Elaine Lu: Returning to the theme of futurelessness in the end, I’m curious about how the notion of “world ending” reframes queer youth not as hopeless but as present-oriented subjects? What does it mean for queer youth to “maneuver laterally” instead of progressing toward a normative future?  

Timothy Gitzen: Lateral maneuvers are not beholden to a future-oriented telos of growing up, thus it is important to give queer youth some breathing room, some space and time to make mistakes, to figure things out, or to just do and act in the present without worrying about how this contributes to their growth. Now, one might say that all experiences contribute to one’s growth, especially during a person’s teenage years. But I think there is a difference between growth and subject cultivation: all experiences may contribute to one’s cultivation of a queer subjectivity, but that’s not necessarily beholding to a neoliberal sense of growing up whereby growing up is oriented towards future productivity and contribution to capitalist growth. That’s the type of growth radical presentism and lateral maneuvers—and the methodology of unscripting—all attend to, for even if, as explored in Chapter Three, queer youth in the US are presented as neoliberal subjects oriented towards individuality, in practice that’s not how sexuality operates.

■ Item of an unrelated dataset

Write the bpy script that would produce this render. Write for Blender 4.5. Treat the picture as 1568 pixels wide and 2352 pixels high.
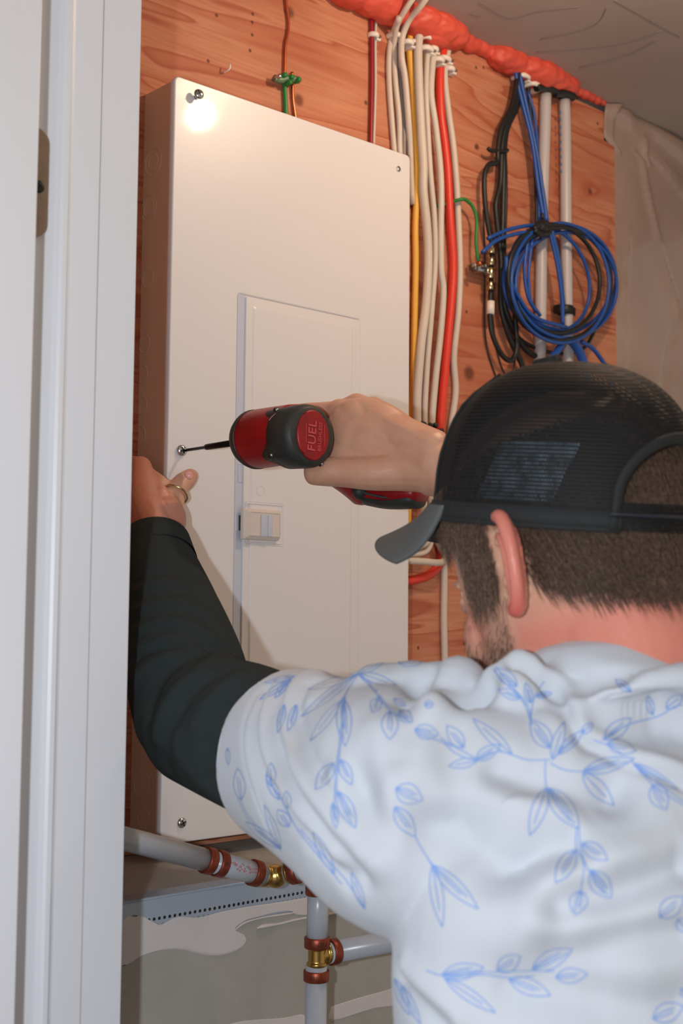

I think world ending as a concept may present as a problem in need of addressing, as explored in my book, but that may also be the point of queerness: it ends worlds. And is that necessarily a bad thing? I am currently working on a book manuscript about queer theory at the end of the world where I ponder on this very question and issue, the ability of queerness to end the world. Of course, what world are we talking about? Who stakes claims to this world; a world for whom? The end of the world is a generative space and time to think with, especially within queer theory, because it again taps into the ickiness or murkiness of queerness—that queers fuck up and, in fact, may cause the world to end—but why is that necessarily a bad thing? I think positing different ends to the world can generate interesting discussion in queer theory that does not assume that queer ends to the world are something to be avoided; rather, perhaps they are to be encouraged: let’s end the world, but on our own terms. And then, in true abolitionist fashion, let’s remake the world into a just and equitable place. Some may call this utopic, but I think that’s the point.